Costa Rica’s Campylorhynchus Cousin to Arizona’s State Bird

Costa Rica's Rufous-naped Wren (photo by the author)

For a North American birder, a month in Panama and Costa Rica is almost overwhelming.  Exotic birds are ubiquitous, and although shades of brown and rufous are predominant (more on that later), hundreds of birds sport breathtaking color combinations.  Both countries have documented more species than the U.S. and Canada combined, all the more remarkable considering their limited territory.  Costa Rica is regularly compared in size to West Virginia, but if you’re a Mountaineer visiting this Central American country, you’ll feel like Dorothy in Oz.

It’s not that you won’t find a familiar bird, especially in winter when many North American species head south like snowbirds.  In spite of many trips to Washington, D.C., we saw our first Baltimore Oriole in Costa Rica seven years ago, and again more of them on this 31-day trip that ended last Friday.  We also recognized old friends like Yellow Warblers, and enjoyed birds not typically found in Arizona, like Bay-breasted Warblers.  Still, it’s hard to concentrate on these discoveries when the same flowering poro tree holds four Montezuma Oropendulas, a Buff-throated Saltator, a Blue-crowned Motmot and five tanagers you’ve never heard of.

With this in mind, you might imagine my surprise one morning, having breakfast outside at Hacienda Baru on Costa Rica’s Pacific coast, when what looked like a Cactus Wren, Arizona’s state bird, landed four feet away.  The bird was quickly followed by an identical mate, both large, brash and chattering, just like my yard wrens.  They showed the same eye stripe, crown, big bill, wing patterns and tail as Cactus Wrens, but a second look showed they had differences, too.  For one, their breast was white, not spotted like the Cactus Wren, and their shoulders were feathered in a beautiful reddish brown.  In addition, although they chattered like our Cactus Wrens, they also sang melodiously, something our quacking wrens never do.  They were inquisitive, posed for pictures and raided the tables for scraps, behavior so much like our birds that my curiosity was sparked.

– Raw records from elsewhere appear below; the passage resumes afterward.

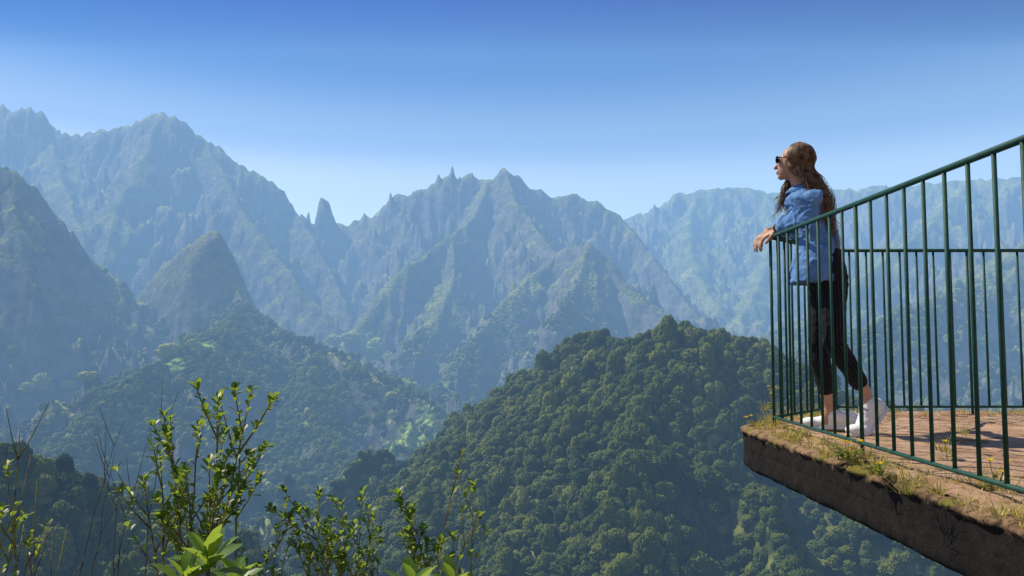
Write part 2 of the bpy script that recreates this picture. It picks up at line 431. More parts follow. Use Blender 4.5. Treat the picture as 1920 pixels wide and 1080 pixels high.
limb(bm, [hipN, kneN, kneN + (ankN-kneN)*.35, ankN], [.060,.040,.039,.030])
limb(bm, [hipF, kneF, kneF + (ankF-kneF)*.35, ankF], [.060,.040,.039,.030])
ballN = V((1.735,3.85,-.462)); heelN = V((1.850,3.885,-.350))
limb(bm, [ankN, (ankN+ballN)/2, ballN], [.030,.022,.016]); ball(bm, ankN*.35 + heelN*.65, .020, sub=2)
toeF = V((1.62,4.160,-.455))
limb(bm, [ankF, ankF + V((-.02,0,-.075)), toeF], [.030,.026,.015])
remesh('body', bm, .0042, MAT['skin'], person, root_loc, 3)

# shirt
def fold_shirt(co):
    q = V((co.x*13, co.y*13, co.z*7)); r = (1-abs(mnoise.noise(q))*2)
    q2 = V((co.x*22+5, co.y*22, co.z*34)); r2 = (1-abs(mnoise.noise(q2))*2)
    return .005*mnoise.noise(co*9) + .008*r**3 + .005*r2
bm = bmesh.new()
hem = P(1528,530,4.01)
loft(bm, [(nb + V((0,0,-.010)), .055, .063), (nb - V((0,0,.034)), .074, .115), (nb - V((0,0,.062)), .088, .145), (che + V((0,0,.02)), .096, .150), (che - V((0,0,.04)), .098, .146), (wai, .100, .142), (P(1530,492,4.01), .108,.150), (hem + V((0,0,.03)), .116,.160), (hem, .119,.162)], fwd, lft)
limb(bm, [shN + V((.0,.015,.0)), (shN+elN)/2 + V((.004,-.004,-.006)), elN + V((.004,0,-.002)), elN + (wrN-elN)*.42], [.054,.051,.048,.044])
limb(bm, [shF, (shF+elF)/2, elF, elF + (wrF-elF)*.45], [.054,.051,.048,.044])
limb(bm, [elN + (wrN-elN)*.36, elN + (wrN-elN)*.52], [.045,.046]); limb(bm, [elF + (wrF-elF)*.40, elF + (wrF-elF)*.56], [.045,.046])
shirt = remesh('shirt', bm, .0055, MAT['denim'], person, root_loc, 7, fold_shirt)
# collar
bm = bmesh.new()
for s in (-1, 1):
    c0 = nb + V((0,0,.004)); a = []
    for k in range(9):
        t = math.radians(20 + 150*k/8); d = (fwd*math.cos(t) + lft*s*math.sin(t))
        a.append((bm.verts.new(c0 + d*.056 + V((0,0,.022))), bm.verts.new(c0 + d*(.080) - V((0,0,.022)) + fwd*(.02 if k < 2 else 0))))
    for q, w in zip(a, a[1:]): bm.faces.new((q[0], q[1], w[1], w[0]))
co = finish('collar', bm, MAT['denim'], person, True, root_loc)
sm = co.modifiers.new('t', 'SOLIDIFY'); sm.thickness = .006

# trousers
def fold_tr(co): return .004*mnoise.noise(V((co.x*16, co.y*16, co.z*9))) + .003*(1-abs(mnoise.noise(V((co.x*10, co.y*10, co.z*22))))*2)
bm = bmesh.new()
loft(bm, [(P(1543,470,4.01), .088, .126), (pel, .098, .142), (pel - V((0,0,.06)), .098, .142), (pel - V((0,0,.10)), .090, .128)], fwd, lft)
cufN = kneN.lerp(ankN, .78); cufF = kneF.lerp(ankF, .70)
limb(bm, [hipN + V((.008,.02,.02)), hipN.lerp(kneN, .5), kneN, kneN.lerp(cufN, .5), cufN], [.080,.065,.052,.049,.043])
limb(bm, [hipF + V((.008,-.01,.02)), hipF.lerp(kneF, .5), kneF, kneF.lerp(cufF, .5), cufF], [.078,.062,.050,.047,.042])
tr = remesh('trousers', bm, .0055, MAT['trousers'], person, root_loc, 4, fold_tr)
st = []
for v in tr.data.vertices:
    co = v.co + root_loc; best = None
    for h, k, c in ((hipN, kneN, cufN), (hipF, kneF, cufF)):
        for p0, p1 in ((h + V((0,0,.25)), k), (k, c)):
            d = p1-p0; t = max(0, min(1, (co-p0).dot(d)/d.length_squared)); q = p0 + d*t; L = (co-q).length
            if best is None or L < best[0]: best = (L, co-q)
    st.append(math.atan2(best[1].dot(lft), best[1].dot(fwd))*17/6.2832 + 20)
at = tr.data.attributes.new('stripe', 'FLOAT', 'POINT'); at.data.foreach_set('value', np.array(st, dtype=np.float32))

# shoes
def shoe(heel, ballp, toe, ank, drop):
    up = V((0,0,1)); d = (ballp-heel).normalized(); s = d.cross(up).normalized(); n = s.cross(d)
    bm = bmesh.new()
    ball(bm, heel + d*.030 + n*.042, (.054,.040,.046), (d, s, n)); ball(bm, heel + d*.10 + n*.038, (.086,.041,.039), (d, s, n))
    ball(bm, ballp + n*.028, (.070,.047,.032), (d, s, n)); d2 = (toe-ballp).normalized()
    ball(bm, toe - d2*.035 + V((0,0,.026)), (.054,.044,.027), (d2, s, s.cross(d2)))
    top = ank + drop
    limb(bm, [heel + d*.045 + n*.048, top], [.040,.038])
    limb(bm, [top, (top+ballp)/2 + n*.008, ballp + n*.018], [.038,.037,.034])
    o = remesh('shoe', bm, .004, MAT['shoe'], person, root_loc, 3)
    bm = bmesh.new()
    path = [heel - d*.026, heel + d*.03, heel.lerp(ballp,.55), ballp, toe - d2*.03, toe + d2*.018]
    wd = [.030,.046,.042,.053,.049,.024]; rings = []
    for q, w in zip(path, wd): rings.append([bm.verts.new(q + s*w*a + n*b_) for a, b_ in ((-1,-.016),(1,-.016),(1.06,.018),(-1.06,.018))])
    for a, c in zip(rings, rings[1:]):
        for k in range(4): bm.faces.new((a[k], a[(k+1)%4], c[(k+1)%4], c[k]))
    bm.faces.new(rings[0]); bm.faces.new(rings[-1])
    so = finish('sole', bm, MAT['sole'], o, True, root_loc); sb = so.modifiers.new('s', 'SUBSURF'); sb.levels = sb.render_levels = 2
    bm = bmesh.new()
    for k in range(4):
        c = top.lerp(ballp, .34+.15*k) + n*(.030+.012*(1-k/3)); w = .032 - .002*k
        tube(bm, [c - s*w - n*.014, c - s*w*.5 + n*.007, c + n*.012, c + s*w*.5 + n*.007, c + s*w - n*.014], .0032, 6)
    finish('laces', bm, MAT['lace'], o, True, root_loc)
    return o
shoe(heelN, ballN + V((0,0,-.010)), V((1.655,3.825,-.472)), ankN, (heelN-ankN)*.16 + (ballN-ankN)*.20)
shoe(V((1.805,4.10,-.468)), V((1.655,4.145,-.470)), V((1.560,4.170,-.470)), ankF, V((.01,0,-.044)))

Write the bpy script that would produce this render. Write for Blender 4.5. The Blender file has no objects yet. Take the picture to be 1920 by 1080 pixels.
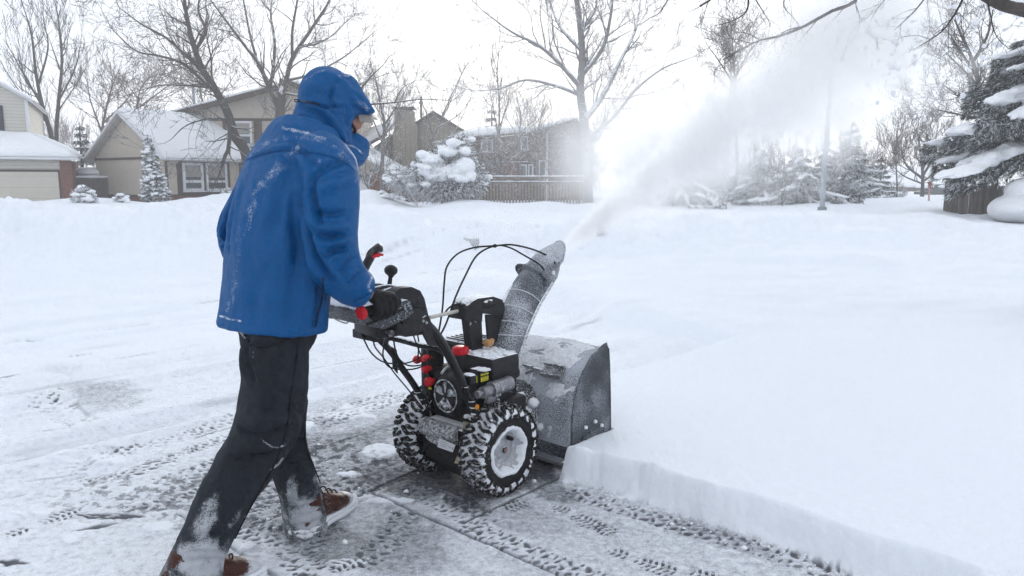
import bpy, bmesh, math, random
import numpy as np
from mathutils import Vector, Matrix
R_=math.radians
scn=bpy.context.scene
col=scn.collection
# ------------------------------------------------------------------ camera geometry (used to survey the place)
FP=1414.; HC=1.35; TH=R_(8.05)
cR=np.array([1.,0,0]); cF=np.array([0,math.cos(TH),-math.sin(TH)]); cU=np.array([0,math.sin(TH),math.cos(TH)])
C0=np.array([0,0,HC])
def ray(x,y): return cF+cR*(x-960)/FP+cU*(540-y)/FP
def at(x,y,Y):
    r=ray(x,y); return C0+r*Y/r[1]
def gnd(x,y,z=0.):
    r=ray(x,y); return C0+r*(z-HC)/r[2]
def projv(P):
    d=P-C0; z=d@cF
    return np.stack([960+FP*(d@cR)/z,540-FP*(d@cU)/z],-1)
PH=R_(42); O=np.array([-.215,3.30,0.]); lF=np.array([math.sin(PH),math.cos(PH),0]); lR=np.array([math.cos(PH),-math.sin(PH),0])
def toL(P):
    P=np.asarray(P,float)-O
    return np.stack([P@lR,P@lF,P[...,2]],-1)
def toW(l):
    l=np.asarray(l,float)
    return O+l[...,0:1]*lR+l[...,1:2]*lF+l[...,2:3]*np.array([0,0,1.])
def q(x,y,c,ax=0):
    r=ray(x,y); n=[lR,lF,np.array([0,0,1.])][ax]
    t=(c-(C0-O)@n)/(r@n); return toL(C0+r*t)
# ------------------------------------------------------------------ noise
def _h(i,j,k,s):
    n=(i.astype(np.int64)*374761393+j.astype(np.int64)*668265263+k.astype(np.int64)*2147483647+s*1274126177)&0xffffffff
    n=((n^(n>>13))*1274126177)&0xffffffff
    n=((n^(n>>16))*2246822519)&0xffffffff
    return ((n^(n>>15))&0xffffff)/float(0xffffff)
def _h2(i,j,s):
    n=(i*np.uint32(374761393)+j*np.uint32(668265263)+np.uint32((s*1274126177)&0xffffffff))
    n=(n^(n>>np.uint32(13)))*np.uint32(1274126177)
    n=(n^(n>>np.uint32(16)))*np.uint32(2246822519)
    return ((n^(n>>np.uint32(15)))&np.uint32(0xffffff)).astype(np.float32)*np.float32(1/16777215.)
def vn(x,y,z=None,s=0):
    x=np.asarray(x,float); y=np.asarray(y,float)
    if z is None:
        x,y=np.broadcast_arrays(x,y); i=np.floor(x);j=np.floor(y); u=(x-i).astype(np.float32);v=(y-j).astype(np.float32)
        i=i.astype(np.int32).astype(np.uint32);j=j.astype(np.int32).astype(np.uint32); o=np.uint32(1)
        u=u*u*(3-2*u);v=v*v*(3-2*v)
        p=_h2(i,j,s);q1=_h2(i+o,j,s);r=_h2(i,j+o,s);w=_h2(i+o,j+o,s)
        p=p+(q1-p)*u; r=r+(w-r)*u
        return (p+(r-p)*v)*2-1
    z=np.asarray(z,float); i=np.floor(x);j=np.floor(y);k=np.floor(z); u=x-i;v=y-j;w=z-k
    u=u*u*(3-2*u);v=v*v*(3-2*v);w=w*w*(3-2*w)
    r=0
    for a in (0,1):
        for b in (0,1):
            for c in (0,1):
                r=r+_h(i+a,j+b,k+c,s)*(u if a else 1-u)*(v if b else 1-v)*(w if c else 1-w)
    return r*2-1
def fbm(x,y,z=None,o=4,s=0,g=.5):
    r=0;a=1;t=0
    for i in range(o):
        f=2.03**i
        r=r+a*vn(np.asarray(x)*f+17.3*i,np.asarray(y)*f-9.1*i,None if z is None else np.asarray(z)*f+3.7*i,s+i); t+=a; a*=g
    return r/t
def sst(e0,e1,x):
    t=np.clip((x-e0)/(e1-e0),0,1); return t*t*(3-2*t)
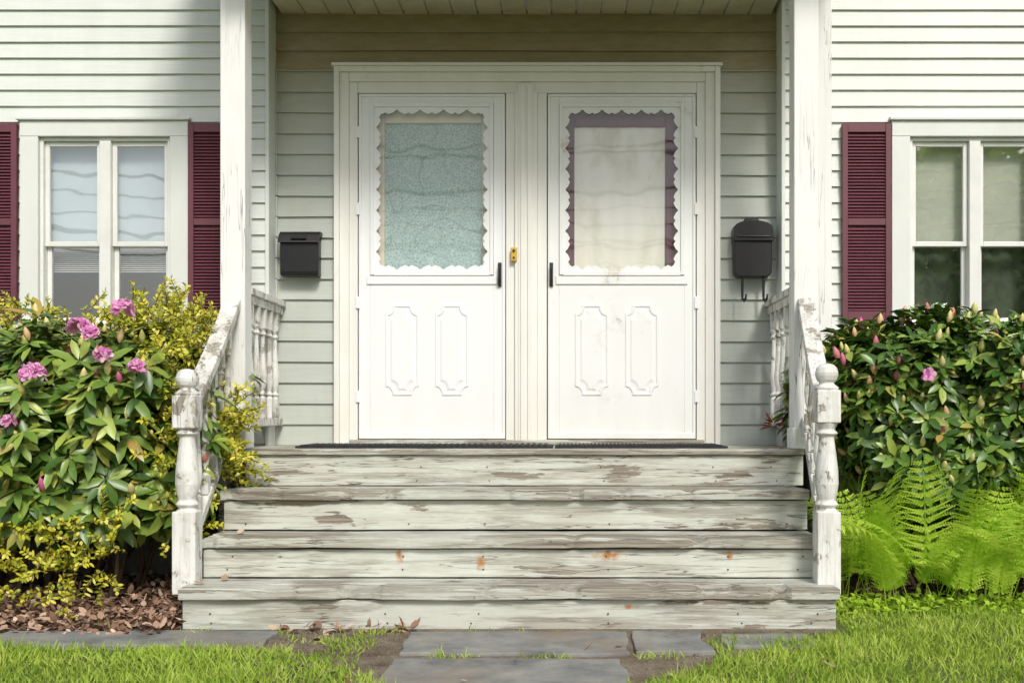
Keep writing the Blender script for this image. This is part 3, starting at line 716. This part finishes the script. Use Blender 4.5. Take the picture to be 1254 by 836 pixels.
# ferns
R=empty('fern_clump'); P_=[];D_=[];N_=[];L_=[]; b=MB()
for i in range(105):
    bx=rng.uniform(1.50,3.3); by=rng.uniform(-1.42,-.98); ang=rng.uniform(0,6.28); lean=rng.uniform(.1,1.15); Lf=rng.uniform(.36,.74)
    h=np.array([math.cos(ang),math.sin(ang)*.7-.45,0]); h/=np.linalg.norm(h)
    if bx<1.62 and h[0]<0: h[0]*=-.6
    p=np.array([bx,by,0.]); n=17; pts=[tuple(p)]; tw=rng.uniform(-.6,.6)
    for k in range(n):
        t=k/n; th=lean*.35+t*t*1.35*lean+.05
        d=h*math.sin(th)+np.array([0,0,1])*math.cos(th); p=p+d*Lf/n; pts.append(tuple(p))
        if t<.22: continue
        side=np.cross(d,[0,0,1]+h*.01); side/=np.linalg.norm(side); up=np.cross(side,d)
        side=side*math.cos(tw)+up*math.sin(tw); up=np.cross(side,d)
        pl=.115*math.sin(math.pi*min(1,(1-t)*.85+.06))**.9*(Lf/.5)
        for s in (1,-1):
            pd=side*s+d*.5+rng.normal(size=3)*.05; pd/=np.linalg.norm(pd); m=max(3,int(pl/.0135))
            P_.append(p.copy()); D_.append(pd); N_.append(up); L_.append((pl,.009))
            for j in range(m):
                u=(j+.5)/m; q=p+pd*pl*u - np.array([0,0,.3*pl*u*u])
                sl=.0165*(1-u)**.7+.004
                w=np.cross(pd,up)
                for s2 in (1,-1):
                    P_.append(q); D_.append(w*s2+pd*.8); N_.append(up); L_.append((sl,sl*.72))
    b.tube(pts[::4],.002,4)
L_=np.array(L_)
leaves('fronds',np.array(P_),np.array(D_),np.array(N_)+rng.normal(size=(len(P_),3))*.08,L_[:,0],L_[:,1],M['fern'],R,droop=.12,fold=.1)
b.obj('stalks',M['fern'],R)

# grass
def grass_ok(x,y):
    if y<-2.24 and x< -.95+(-2.24-y)*.85+.06*math.sin(x*9+y*7): return 1
    if y<=-1.97 and x>.556+(y+2.78)*.88+.08*mn.noise(Vector((x*4,y*9,0))): return 1
    if -1.97<y<-1.2+.1*mn.noise(Vector((x*3,0,0))) and x>1.44: return 1
    return 0
def mkgrass(name,n,xr,yr,h,okf):
    P_=[]
    while len(P_)<n:
        x=rng.uniform(*xr); y=rng.uniform(*yr)
        if okf(x,y) and mn.noise(Vector((x*2.2,y*2.2,3)))+rng.uniform(0,1.2)>.15: P_.append((x,y,0))
    P_=np.array(P_); D_=rv(n)*.65+np.array([0,0,1.]); N_=rv(n); N_[:,2]*=.2
    hs=np.array([1+.7*mn.noise(Vector((p[0]*1.7,p[1]*1.7,8)))+.3*mn.noise(Vector((p[0]*9,p[1]*9,8))) for p in P_])
    leaves(name,P_,D_,N_,rng.uniform(*h,n)*hs,rng.uniform(.003,.007,n),M['grass'],None,droop=rng.uniform(.1,.8,n),fold=.2,shape=((.3,1),(.7,.7)))
mkgrass('lawn_grass',52000,(-3.4,3.6),(-3.4,-1.1),(.02,.062),grass_ok)
def edge_ok(x,y):
    if -1.9<y: return (x<-1.47 or x>1.42) and mn.noise(Vector((x*5,y*5,1)))>.25
    joint=(abs(y+2.40)<.035 or abs(y+1.89)<.02 or abs(y+3.05)<.03)
    return (joint and mn.noise(Vector((x*4,y*3,4)))>.0) or (mn.noise(Vector((x*4,y*4,6)))>.22 and not(-.42<x<.8))
mkgrass('weed_tufts',3600,(-1.9,1.9),(-3.3,-1.3),(.015,.045),edge_ok)
n=1400; Pw=np.column_stack([rng.uniform(1.45,3.2,n),rng.uniform(-1.5,-1.2,n),rng.uniform(.01,.07,n)])
leaves('ground_weeds',Pw,rv(n)+np.array([0,0,.3]),rv(n)*.4+np.array([0,0,1.]),rng.uniform(.02,.045,n),rng.uniform(.012,.03,n),M['fern'])

# litter
n=6500
x=rng.uniform(-3.6,-1.44,n); y=rng.uniform(-1.92,-.5,n)
Pl=np.column_stack([x,y,rng.uniform(.008,.07,n)])
Pl=np.vstack([Pl,
   np.column_stack([rng.uniform(-1.0,-.4,60),-1.85-abs(rng.normal(0,.04,60)),np.full(60,.02)]),
   np.column_stack([rng.uniform(-3.6,-1.4,260),rng.uniform(-2.0,-1.88,260),np.full(260,.025)]),
   np.column_stack([rng.uniform(-.9,1.3,16),rng.uniform(-3,-1.9,16),np.full(16,.024)]),
   np.column_stack([rng.uniform(1.4,3.3,500),rng.uniform(-1.3,-.5,500),np.full(500,.03)])])
k=len(Pl)
leaves('leaf_litter',Pl,rv(k)*np.array([1,1,.45]),rv(k)*.6+np.array([0,0,1.]),rng.uniform(.02,.065,k),rng.uniform(.012,.035,k),M['litter'],None,droop=rng.uniform(-.5,.5,k),fold=rng.uniform(-.5,.8))
Pk=np.array([(-1.35,-1.72,.186),(-1.30,-1.62,.186),(1.33,-1.0,.57),(-1.3,-1.4,.372),(1.36,-.82,.756)])
leaves('fallen_leaf',Pk,rv(5)*np.array([1,1,.3]),np.tile([0,0,1.],(5,1)),.06,.035,M['litter'],None,droop=-.3)
nn=26; c0=np.array([1.345,-.62,.875])
dd=rv(nn); leaves('dry_leaf_tuft',np.tile(c0,(nn,1))+dd*.01,dd*np.array([1,1,.7]),rv(nn),rng.uniform(.04,.08,nn),.014,leafmat('red_dead_leaf',[(0,(.16,.04,.025)),(1,(.36,.11,.05))],.7,0),None)

# trees across the street (seen as reflections), utility cables
def tree(x,y,h,r,seed,n=6000):
    T=empty('maple_tree'); b=MB()
    b.tube([(x,y,0),(x+.1,y,h*.25),(x-.1,y+.1,h*.5),(x,y,h*.8)],[.28,.22,.15,.05],10)
    for i in range(14):
        t=rng.uniform(.25,.75)*h; a_=rng.uniform(0,6.28); L=r*rng.uniform(.5,.9)
        b.tube([(x,y,t),(x+math.cos(a_)*L*.5,y+math.sin(a_)*L*.5,t+L*.3),(x+math.cos(a_)*L,y+math.sin(a_)*L,t+L*.45)],[.09,.06,.02],6)
    b.obj('trunk',M['trunk'],T,smooth=True)
    Pt,_=bushpts(330,(x,y,h*.56),(r,r,h*.46),(.2,1.0),2,seed,.35,.8)
    C=Pt[rng.integers(0,len(Pt),n)]+rng.normal(size=(n,3))*.36
    leaves('crown',C,rv(n),rv(n)+np.array([0,0,.8]),rng.uniform(.18,.32,n),rng.uniform(.14,.24,n),M['treeleaf'],T)
tree(8.6,-19,8.0,2.9,1); tree(12.8,-20,9,3.4,2); tree(10.6,-24,9.5,3.5,5); tree(17,-23,10,3.8,3)
U=empty('utility_pole_line'); b=MB()
for px in (-22,20): b.tube([(px,-14,0),(px,-14,9)],.14,10); b.box(px-.05,px+.05,-14.9,-13.1,8.1,8.25)
b.obj('poles',M['trunk'],U)
b=MB()
for (z,y,sag,r) in ((8.1,-14.8,2.2,.02),(8.1,-13.2,2.7,.026),(7.4,-14,2.5,.034),(6.8,-14,2.2,.02),(6.5,-14,2.6,.03),(6.2,-14,1.9,.02),(5.9,-14,2.3,.02),(5.5,-14,1.5,.03)):
    b.tube([(-22+42*t,y+.3*math.sin(3*t),z-sag*4*t*(1-t)) for t in [i/20 for i in range(21)]],r,6)
b.obj('cables',M['black'],U)

# ================================================================== LIGHT
w=bpy.data.worlds.new('World'); S.world=w; w.use_nodes=True; nt=w.node_tree
bg=nt.nodes['Background']; sk=nt.nodes.new('ShaderNodeTexSky'); sk.sky_type='NISHITA'; sk.sun_disc=False
EL,AZ=math.radians(42),math.radians(162)
sk.sun_elevation=EL; sk.sun_rotation=AZ; sk.dust_density=3; sk.air_density=1
hs=nt.nodes.new('ShaderNodeHueSaturation'); hs.inputs['Saturation'].default_value=.6
nt.links.new(sk.outputs[0],hs.inputs['Color']); nt.links.new(hs.outputs[0],bg.inputs[0]); bg.inputs[1].default_value=.142
sl=bpy.data.lights.new('sun','SUN'); sl.energy=2.5; sl.angle=math.radians(13); sl.color=(1,.955,.88)
so=bpy.data.objects.new('sun',sl); link(so)
dv=Vector((math.sin(AZ)*math.cos(EL),math.cos(AZ)*math.cos(EL),math.sin(EL)))
so.rotation_euler=dv.to_track_quat('Z','Y').to_euler()
S.view_settings.view_transform='Standard'; S.view_settings.look='None'; S.view_settings.exposure=0

cd=bpy.data.cameras.new('camera'); co=bpy.data.objects.new('camera',cd); link(co)
co.location=(.215,-6.70,.926); co.rotation_euler=(math.radians(90),0,0)
cd.lens=39.9; cd.sensor_width=36; cd.shift_x=-.0494; cd.shift_y=.0718; cd.clip_end=1000
S.camera=co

A quick look at the Costa Rican field guide confirmed a suspicion:  The bird, a Rufous-naped Wren, belonged to the same genus as our Cactus Wren, Campylorhynchus.  Little wonder I was fooled; they are cousins, and as the saying goes, the apple doesn’t fall far from the tree.

The Rufous-naped Wren's Cousin, Arizona's State Bird, the Cactus Wren

I’m not sure how many wrens are found in Costa Rica.  Figuring this out is not as easy as you might think.  There are 26 wrens listed in Stiles and Skutch’s definitive guide, but also there are variations we aren’t used to in the U.S.  There are wrenthrushes, wood-wrens, antwrens, gnatwrens and probably a few more I missed.  For a traveler missing his state bird, though, the Rufous-naped was my favorite.